Ok, reading this now, and it pretty much describes all the pain I'm having trying to get this to work. :) I think I may revert all our future annotations stuff until this much improved design of annotations is ready.

erikwrede commented 1 year ago

Thanks for the report! Yes, this is definitely an issue. Solving it at the current state is not trivial, because we need to ensure forward refs are actually imported to check their type (hence the usage of graphene.Dynamic which ensures the reference is first resolved at schema generation when all models should be registered). When we expect all type annotations to be Forward Refs, we need to take care of that ourselves, which is more complicated (it's doable, other libraries handle that as well).
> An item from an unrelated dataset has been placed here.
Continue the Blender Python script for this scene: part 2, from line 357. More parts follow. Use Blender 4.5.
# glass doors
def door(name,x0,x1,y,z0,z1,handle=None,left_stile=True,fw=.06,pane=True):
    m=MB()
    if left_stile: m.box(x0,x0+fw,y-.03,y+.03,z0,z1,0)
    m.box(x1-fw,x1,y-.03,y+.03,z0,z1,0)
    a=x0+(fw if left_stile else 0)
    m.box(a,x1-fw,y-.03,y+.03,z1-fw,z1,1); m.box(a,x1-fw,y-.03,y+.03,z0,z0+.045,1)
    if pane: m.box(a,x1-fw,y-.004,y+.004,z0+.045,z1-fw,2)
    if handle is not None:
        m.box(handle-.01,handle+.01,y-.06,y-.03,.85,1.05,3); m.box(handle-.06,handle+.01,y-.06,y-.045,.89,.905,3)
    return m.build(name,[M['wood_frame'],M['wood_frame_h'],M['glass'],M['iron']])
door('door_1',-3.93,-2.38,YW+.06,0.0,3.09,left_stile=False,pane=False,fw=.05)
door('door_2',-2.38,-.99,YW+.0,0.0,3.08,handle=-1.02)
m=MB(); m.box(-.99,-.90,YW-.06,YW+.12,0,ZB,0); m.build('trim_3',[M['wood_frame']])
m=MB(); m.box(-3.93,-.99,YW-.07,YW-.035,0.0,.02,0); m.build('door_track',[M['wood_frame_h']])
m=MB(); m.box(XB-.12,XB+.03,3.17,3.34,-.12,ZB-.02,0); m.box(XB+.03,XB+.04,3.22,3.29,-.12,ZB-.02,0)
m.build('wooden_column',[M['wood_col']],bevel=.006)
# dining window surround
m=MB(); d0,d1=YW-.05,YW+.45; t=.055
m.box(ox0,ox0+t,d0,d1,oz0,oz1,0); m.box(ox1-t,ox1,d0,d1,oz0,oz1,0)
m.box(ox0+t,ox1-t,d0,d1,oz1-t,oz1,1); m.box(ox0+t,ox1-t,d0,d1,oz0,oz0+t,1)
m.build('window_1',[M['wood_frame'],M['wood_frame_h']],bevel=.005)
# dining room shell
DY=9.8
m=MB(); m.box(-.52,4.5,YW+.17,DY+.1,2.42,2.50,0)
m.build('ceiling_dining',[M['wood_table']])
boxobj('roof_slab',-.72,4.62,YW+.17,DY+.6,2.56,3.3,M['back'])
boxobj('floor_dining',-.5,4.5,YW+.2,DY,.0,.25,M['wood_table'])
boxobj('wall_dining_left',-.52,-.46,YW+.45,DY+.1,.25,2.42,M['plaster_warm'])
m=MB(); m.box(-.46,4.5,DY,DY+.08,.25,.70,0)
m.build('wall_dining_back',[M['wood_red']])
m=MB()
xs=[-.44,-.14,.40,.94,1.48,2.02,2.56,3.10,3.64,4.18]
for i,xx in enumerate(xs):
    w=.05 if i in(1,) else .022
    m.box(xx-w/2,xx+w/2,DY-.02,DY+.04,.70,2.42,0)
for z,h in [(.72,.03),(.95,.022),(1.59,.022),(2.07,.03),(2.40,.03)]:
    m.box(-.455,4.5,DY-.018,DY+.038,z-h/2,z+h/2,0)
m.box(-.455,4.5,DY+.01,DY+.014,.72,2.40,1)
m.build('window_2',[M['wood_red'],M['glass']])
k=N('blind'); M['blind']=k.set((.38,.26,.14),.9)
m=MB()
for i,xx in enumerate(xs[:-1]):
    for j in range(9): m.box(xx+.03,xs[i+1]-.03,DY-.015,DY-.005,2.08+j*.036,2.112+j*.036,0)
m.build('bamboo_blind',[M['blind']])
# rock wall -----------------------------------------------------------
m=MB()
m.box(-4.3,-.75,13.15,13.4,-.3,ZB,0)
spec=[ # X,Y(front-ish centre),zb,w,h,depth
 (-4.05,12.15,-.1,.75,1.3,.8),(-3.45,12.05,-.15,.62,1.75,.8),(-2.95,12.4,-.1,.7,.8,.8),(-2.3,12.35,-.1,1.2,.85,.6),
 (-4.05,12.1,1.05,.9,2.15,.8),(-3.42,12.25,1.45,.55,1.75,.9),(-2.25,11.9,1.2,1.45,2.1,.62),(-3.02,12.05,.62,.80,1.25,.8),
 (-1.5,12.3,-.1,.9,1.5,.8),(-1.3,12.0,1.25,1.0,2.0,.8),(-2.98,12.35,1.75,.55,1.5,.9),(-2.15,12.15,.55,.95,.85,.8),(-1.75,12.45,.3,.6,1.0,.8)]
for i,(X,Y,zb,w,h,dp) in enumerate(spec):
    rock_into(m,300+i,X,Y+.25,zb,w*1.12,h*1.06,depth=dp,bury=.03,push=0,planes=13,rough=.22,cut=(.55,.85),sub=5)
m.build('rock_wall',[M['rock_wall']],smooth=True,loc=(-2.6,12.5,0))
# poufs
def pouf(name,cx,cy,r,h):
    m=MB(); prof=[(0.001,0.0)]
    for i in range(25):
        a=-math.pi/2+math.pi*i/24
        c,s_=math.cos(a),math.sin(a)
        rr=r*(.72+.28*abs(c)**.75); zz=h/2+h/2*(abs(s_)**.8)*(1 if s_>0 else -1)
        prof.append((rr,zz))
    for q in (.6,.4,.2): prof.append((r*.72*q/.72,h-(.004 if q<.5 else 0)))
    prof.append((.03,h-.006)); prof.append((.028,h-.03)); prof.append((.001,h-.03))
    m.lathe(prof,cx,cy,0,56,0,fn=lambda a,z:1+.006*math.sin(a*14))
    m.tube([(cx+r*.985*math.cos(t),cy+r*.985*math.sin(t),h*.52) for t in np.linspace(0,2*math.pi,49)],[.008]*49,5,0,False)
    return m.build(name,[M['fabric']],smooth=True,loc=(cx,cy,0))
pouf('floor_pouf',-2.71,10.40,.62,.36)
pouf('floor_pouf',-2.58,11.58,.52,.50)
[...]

It's just a task that no one has gotten to yet. As to the PEP, I've seen it before, but it I havent seen any info on expected implementation. So we should probably not rely on that and favor a clean implementation in the current working state.

polgfred commented 1 year ago

I'm definitely not suggesting trying to implement the PEP-649 approach yet... but it does seem like the community is going to be moving in that direction, so I'm hesitant to dump much more work into this approach because it feels like chasing my tail. I did come up with a fairly clean way (I think?) of making things work with ForwardRefs that probably covers 95+% of use cases, but I don't know if it's reasonable or possible to make it work in all cases, due to the need to ensure that all types in the return-type annotation are imported/defined/in-scope. But I'm happy to roll what I was doing into a draft PR for you to take a look at. :)

One of the annoyances I was running into is that there are unit tests that define classes locally in the test function. Those classes are difficult to find at runtime — inspect.getclosurevars() can find it, but only if it's referenced in the hybrid function body (i.e. it's not enough for it to be the return type). That feels pretty brittle to support, and probably isn't something that will happen often in the real world.

erikwrede commented 1 year ago

so I'm hesitant to dump much more work into this approach because it feels like chasing my tail.

I Agree

Curious to see the draft, let's continue the discussion on the PR! 🙂